Munis de ces nouvelles cartes, et de quelques autres, nous pouvons commencer à raconter l’histoire de Canio, qui, sous la défroque de Paillasse, passe sa vie à jouer sur scène les cocus et qui, dans la vie passe son temps à se défendre de l’être. Un jour, et c’est à ce jour-là que nous sommes invités à assister, ces deux images acceptables pour lui, car parfaitement distinctes, cessent de l’être : l’image du comédien se superpose violemment à celle de l’homme. La confusion qui en résulte opère un effet de brouillage, un court-circuit. La crise éclate, dévastatrice. Canio ne peut littéralement plus jouer, ne peut plus changer de masques, ne peut plus tricher avec lui-même, la vérité ainsi révélée est intolérable : il ne trouve d’autre issue que dans le meurtre des amants provoquant ainsi sa propre perte.
Double meurtre sur un plateau, meurtre du théâtre dans le théâtre.
À l’instar de Canio, héros au sens tragique du terme, chaque personnage est face à ses propres images, face à cette fissure nécessaire et salvatrice qui existe entre soi et les images qu’on en donne.
Nedda se révolte contre l’image d’elle-même que cet univers d’homme tente de lui imposer : celle de l’icône suscitant tous les désirs. En s’attachant à Silvio, homme de la terre, de la nature chez Leoncavallo, opposé à Canio l’homme du masque, elle espérait trouver cette vérité partagée à laquelle elle aspire.
Silvio, l’amoureux, semble tout entier enfermé dans son image et ne parvient pas vraiment à convaincre Nedda. Il n’échappe pas aux conventions théâtrales et amoureuses, propres à son statut : rendez-vous secrets, serments éternels, duos d’amours alanguis et fuite face au mari trompé.

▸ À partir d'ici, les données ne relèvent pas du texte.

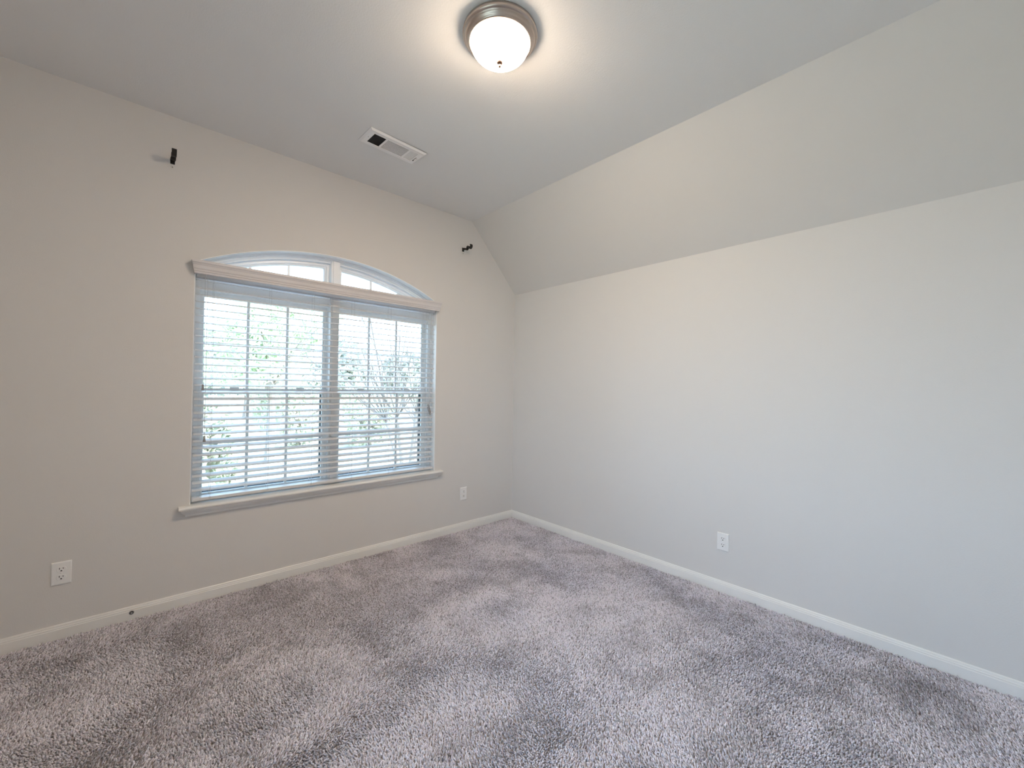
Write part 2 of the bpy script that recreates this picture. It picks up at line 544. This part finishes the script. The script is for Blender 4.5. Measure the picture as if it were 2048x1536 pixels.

Tonio, celui que le désir déforme, se débat aussi bien avec ses pulsions qu’avec l’image qu’elles donnent de lui. Lui, l’éternel rejeté.
À chacun ses images, à chacun son image.
À chacun sa capacité à la regarder lorsque celle-ci veut bien se révéler.
Notre Tragique histoire de Paillasse se veut un voyage ludique et émotionnel au cœur de l’idée même de représentation.